At Saturday’s event in DC, the Virginia-based Vietnam veteran Doyle Cook said the nation’s 250th anniversary is an opportunity to reckon with American imperialism.
“After I got out, I was not happy at all with what I did. I was used as a tool, the same way today’s military is being used in Iran,” said Cook, who was deployed in Vietnam from 1965 to 1969. “We’re making the same mistakes, and our leaders have not learned anything from history. It’s a very happy occasion that we survived the first 250 years, but we need to continue to raise our voices for justice, equality and democracy.”
Others emphasized the significance of nonviolent protest. “I believe that grassroots mobilization is an important way to bring change. We don’t always win and succeed quickly, but we can’t put all of our energy into elections and lobbying,” said Michael Beer, a DC-area resident. “We also have to get people educated, motivated, disrupting and drawing attention to important issues. With 250, we have to also talk about how nonviolent resistance movements here in this country have changed the world.”

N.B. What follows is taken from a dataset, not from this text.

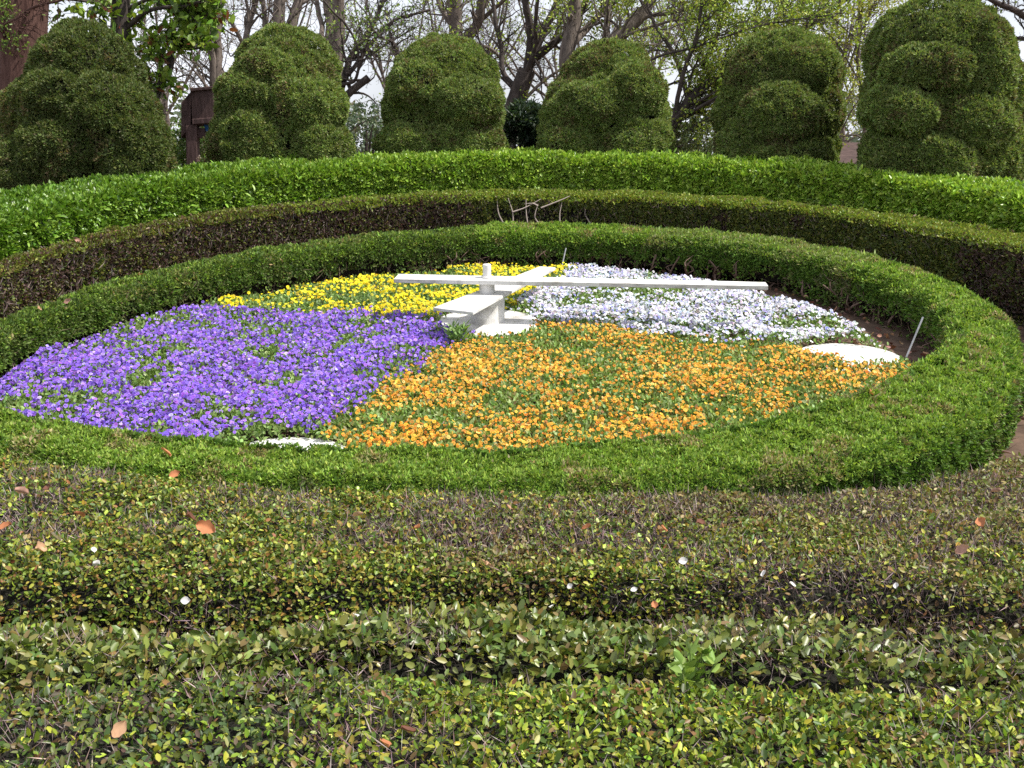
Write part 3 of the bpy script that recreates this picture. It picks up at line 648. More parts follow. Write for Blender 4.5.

International attenders watched the rally with cautious optimism. “We’ve always looked up to the US in terms of what we want to be as a society, said Bianna Peracchi, a Brazilian citizen living in Spain. “But our authoritarian leaders are looking at Trump for inspiration. So let’s hope upcoming elections across Latin America, and the US, show us that democracy still matters.”
Saturday is one entry in a crowded summer calendar for activists: Seven Days in DC, a week of activists lobbying Congress, registering voters and holding public demonstrations; World Cup efforts such as Our Copa, which aims to protect fans from ICE raids; and a boycott of United Airlines called Fascism Doesn’t Fly, set to begin in early July over the airline’s support for the US president’s Freedom 250 initiative. In mid-July, the Good Trouble Lives On action, in honor of the late congressman John Lewis, will draw attention to voting rights. Organizers expect the next nationwide No Kings rally to take place in late summer or early fall, Dunn said.